En fin, me parece que ha llegado el momento de empezar a debatir la protocolarización de la labor periodística. La muerte de Candela se explica también en la mala praxis periodística. El periodismo no puede quedar librado a los manuales de estilo ni a los código de ética que solo son buenas declaraciones de intenciones. Pero cuidado, que quede bien claro: no estamos diciendo que haya que regular los contenidos o que exista un comité de censura –como reclamaba Rousseau en El Contrato Social- que diga qué se puede decir y qué no. Estamos hablando de que hay que protocolizar el oficio periodístico: Reglar las prácticas periodísticas para ganar en calidad, seriedad y responsabilidad informativa.

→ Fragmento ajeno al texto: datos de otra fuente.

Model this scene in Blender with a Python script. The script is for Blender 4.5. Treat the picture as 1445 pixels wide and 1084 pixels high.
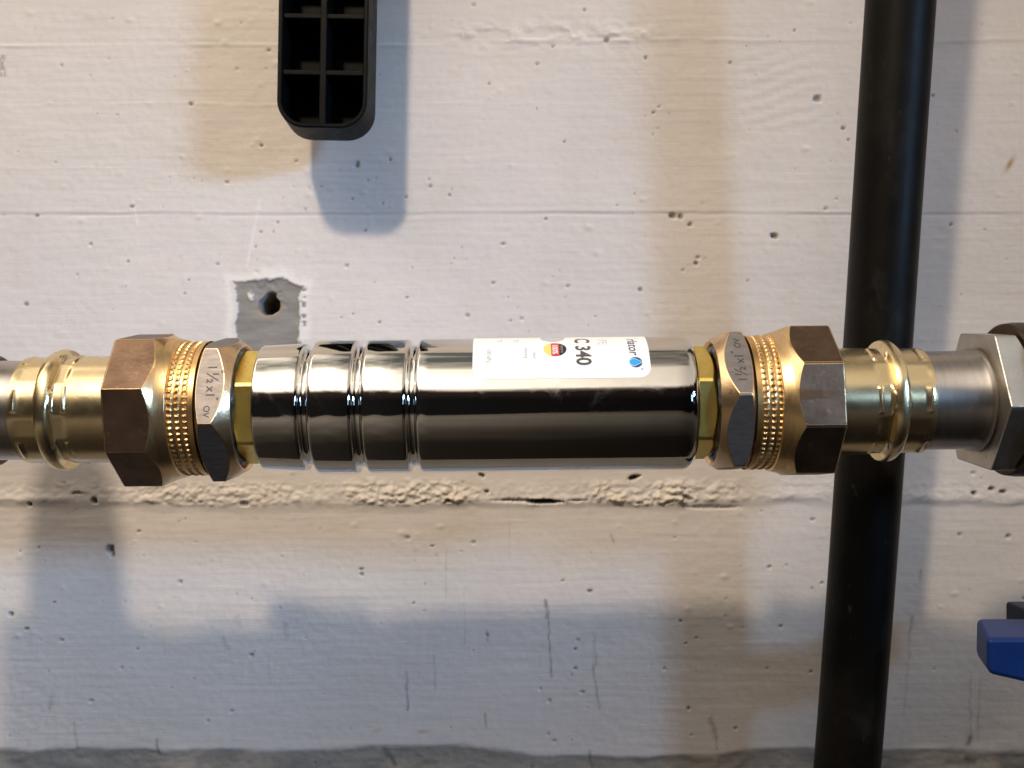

Hay que adecuar la práctica periodística a estándares que sean respetuosos de los derechos humanos y la democracia, respetuosos de los derechos de las víctimas y los niños, pero también de los ciudadanos. Porque la democracia, esto es, el debate colectivo, necesita de información chequeada entre varias fuentes para la reflexión entre todos. No se puede “mandar fruta”, hablar al “boleo”. Los periodistas se mueven por la ciudad como cazadores furtivos, aprovechando las oportunidades que se le van presentando. No sienten la responsabilidad de tener que rendir cuentas a nadie porque tampoco tienen prurito de cambiar de punto de vista a renglón seguido. Periodismo sin planificación y periodismo agorero, periodismo lacrimoso, que cuenta una noticia a fuerza de golpes bajos. Periodismo rotulador y discriminador. Periodismo que se las sabe todas, periodismo psicópata. Periodismo que practica la censura previa cuando hace pasar su punto de vista particular como el punto de vista general, cuando convierte a través de generalizaciones súbitas un caso extraordinario en un hecho ordinario. Periodismo imprudente, que ni siquiera es respetuoso de las instituciones republicanas que tanto dice defender.